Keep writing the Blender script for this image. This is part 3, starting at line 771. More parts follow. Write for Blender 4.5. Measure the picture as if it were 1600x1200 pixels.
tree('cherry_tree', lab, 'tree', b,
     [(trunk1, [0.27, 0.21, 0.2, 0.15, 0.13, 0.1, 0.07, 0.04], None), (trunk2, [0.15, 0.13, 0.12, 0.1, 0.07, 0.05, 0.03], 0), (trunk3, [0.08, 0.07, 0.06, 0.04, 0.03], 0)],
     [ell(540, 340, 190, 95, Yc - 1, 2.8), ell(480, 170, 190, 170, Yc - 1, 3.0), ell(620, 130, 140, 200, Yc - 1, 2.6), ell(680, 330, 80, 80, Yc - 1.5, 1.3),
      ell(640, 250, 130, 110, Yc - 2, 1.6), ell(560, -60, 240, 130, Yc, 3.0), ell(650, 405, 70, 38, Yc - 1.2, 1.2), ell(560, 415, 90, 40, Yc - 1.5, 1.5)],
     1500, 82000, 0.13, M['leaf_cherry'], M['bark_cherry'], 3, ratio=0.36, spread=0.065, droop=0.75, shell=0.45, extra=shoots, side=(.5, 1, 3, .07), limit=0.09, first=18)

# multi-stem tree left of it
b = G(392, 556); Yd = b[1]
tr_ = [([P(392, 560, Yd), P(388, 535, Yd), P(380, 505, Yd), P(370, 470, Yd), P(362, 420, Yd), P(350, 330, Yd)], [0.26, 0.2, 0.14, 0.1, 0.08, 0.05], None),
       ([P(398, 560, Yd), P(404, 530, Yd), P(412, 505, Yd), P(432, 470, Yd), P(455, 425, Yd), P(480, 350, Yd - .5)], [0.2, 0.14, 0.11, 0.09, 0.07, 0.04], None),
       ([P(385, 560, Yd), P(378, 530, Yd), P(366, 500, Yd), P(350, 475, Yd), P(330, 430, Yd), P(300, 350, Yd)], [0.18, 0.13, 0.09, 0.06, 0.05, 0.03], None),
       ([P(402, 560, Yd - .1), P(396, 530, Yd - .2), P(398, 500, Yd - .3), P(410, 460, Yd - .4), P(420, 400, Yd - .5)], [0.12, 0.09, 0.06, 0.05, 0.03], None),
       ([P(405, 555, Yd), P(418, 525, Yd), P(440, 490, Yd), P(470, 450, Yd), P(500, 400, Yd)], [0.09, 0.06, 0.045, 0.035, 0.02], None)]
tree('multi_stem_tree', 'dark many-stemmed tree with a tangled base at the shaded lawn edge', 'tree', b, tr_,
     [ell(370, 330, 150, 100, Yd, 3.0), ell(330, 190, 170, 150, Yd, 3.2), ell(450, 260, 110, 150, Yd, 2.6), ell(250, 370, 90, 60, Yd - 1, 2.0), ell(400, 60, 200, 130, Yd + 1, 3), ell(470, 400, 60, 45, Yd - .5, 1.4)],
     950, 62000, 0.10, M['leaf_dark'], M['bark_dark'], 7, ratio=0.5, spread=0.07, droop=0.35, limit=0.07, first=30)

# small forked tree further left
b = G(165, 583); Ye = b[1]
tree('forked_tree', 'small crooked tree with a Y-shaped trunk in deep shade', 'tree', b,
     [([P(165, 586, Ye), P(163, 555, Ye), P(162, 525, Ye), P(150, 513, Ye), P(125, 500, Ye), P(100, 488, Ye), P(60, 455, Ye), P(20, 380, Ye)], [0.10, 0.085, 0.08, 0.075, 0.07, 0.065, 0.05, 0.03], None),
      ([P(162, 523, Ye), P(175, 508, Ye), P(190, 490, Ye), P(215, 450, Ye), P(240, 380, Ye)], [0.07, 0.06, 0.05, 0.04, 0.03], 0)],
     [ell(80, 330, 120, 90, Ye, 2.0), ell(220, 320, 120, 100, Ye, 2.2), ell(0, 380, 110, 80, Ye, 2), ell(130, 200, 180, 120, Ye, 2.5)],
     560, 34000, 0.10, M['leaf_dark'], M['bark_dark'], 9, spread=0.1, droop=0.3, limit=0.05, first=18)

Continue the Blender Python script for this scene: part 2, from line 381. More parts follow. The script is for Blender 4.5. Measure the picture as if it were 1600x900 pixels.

# Stated exercise
From the listing above, extract every line exactly as it stands.

# Exercise solution
Keep writing the Blender script for this image. This is part 3, starting at line 771. More parts follow. Write for Blender 4.5. Measure the picture as if it were 1600x1200 pixels.
tree('cherry_tree', lab, 'tree', b,
     [(trunk1, [0.27, 0.21, 0.2, 0.15, 0.13, 0.1, 0.07, 0.04], None), (trunk2, [0.15, 0.13, 0.12, 0.1, 0.07, 0.05, 0.03], 0), (trunk3, [0.08, 0.07, 0.06, 0.04, 0.03], 0)],
     [ell(540, 340, 190, 95, Yc - 1, 2.8), ell(480, 170, 190, 170, Yc - 1, 3.0), ell(620, 130, 140, 200, Yc - 1, 2.6), ell(680, 330, 80, 80, Yc - 1.5, 1.3),
      ell(640, 250, 130, 110, Yc - 2, 1.6), ell(560, -60, 240, 130, Yc, 3.0), ell(650, 405, 70, 38, Yc - 1.2, 1.2), ell(560, 415, 90, 40, Yc - 1.5, 1.5)],
     1500, 82000, 0.13, M['leaf_cherry'], M['bark_cherry'], 3, ratio=0.36, spread=0.065, droop=0.75, shell=0.45, extra=shoots, side=(.5, 1, 3, .07), limit=0.09, first=18)

# multi-stem tree left of it
b = G(392, 556); Yd = b[1]
tr_ = [([P(392, 560, Yd), P(388, 535, Yd), P(380, 505, Yd), P(370, 470, Yd), P(362, 420, Yd), P(350, 330, Yd)], [0.26, 0.2, 0.14, 0.1, 0.08, 0.05], None),
       ([P(398, 560, Yd), P(404, 530, Yd), P(412, 505, Yd), P(432, 470, Yd), P(455, 425, Yd), P(480, 350, Yd - .5)], [0.2, 0.14, 0.11, 0.09, 0.07, 0.04], None),
       ([P(385, 560, Yd), P(378, 530, Yd), P(366, 500, Yd), P(350, 475, Yd), P(330, 430, Yd), P(300, 350, Yd)], [0.18, 0.13, 0.09, 0.06, 0.05, 0.03], None),
       ([P(402, 560, Yd - .1), P(396, 530, Yd - .2), P(398, 500, Yd - .3), P(410, 460, Yd - .4), P(420, 400, Yd - .5)], [0.12, 0.09, 0.06, 0.05, 0.03], None),
       ([P(405, 555, Yd), P(418, 525, Yd), P(440, 490, Yd), P(470, 450, Yd), P(500, 400, Yd)], [0.09, 0.06, 0.045, 0.035, 0.02], None)]
tree('multi_stem_tree', 'dark many-stemmed tree with a tangled base at the shaded lawn edge', 'tree', b, tr_,
     [ell(370, 330, 150, 100, Yd, 3.0), ell(330, 190, 170, 150, Yd, 3.2), ell(450, 260, 110, 150, Yd, 2.6), ell(250, 370, 90, 60, Yd - 1, 2.0), ell(400, 60, 200, 130, Yd + 1, 3), ell(470, 400, 60, 45, Yd - .5, 1.4)],
     950, 62000, 0.10, M['leaf_dark'], M['bark_dark'], 7, ratio=0.5, spread=0.07, droop=0.35, limit=0.07, first=30)

# small forked tree further left
b = G(165, 583); Ye = b[1]
tree('forked_tree', 'small crooked tree with a Y-shaped trunk in deep shade', 'tree', b,
     [([P(165, 586, Ye), P(163, 555, Ye), P(162, 525, Ye), P(150, 513, Ye), P(125, 500, Ye), P(100, 488, Ye), P(60, 455, Ye), P(20, 380, Ye)], [0.10, 0.085, 0.08, 0.075, 0.07, 0.065, 0.05, 0.03], None),
      ([P(162, 523, Ye), P(175, 508, Ye), P(190, 490, Ye), P(215, 450, Ye), P(240, 380, Ye)], [0.07, 0.06, 0.05, 0.04, 0.03], 0)],
     [ell(80, 330, 120, 90, Ye, 2.0), ell(220, 320, 120, 100, Ye, 2.2), ell(0, 380, 110, 80, Ye, 2), ell(130, 200, 180, 120, Ye, 2.5)],
     560, 34000, 0.10, M['leaf_dark'], M['bark_dark'], 9, spread=0.1, droop=0.3, limit=0.05, first=18)

Continue the Blender Python script for this scene: part 2, from line 381. More parts follow. The script is for Blender 4.5. Measure the picture as if it were 1600x900 pixels.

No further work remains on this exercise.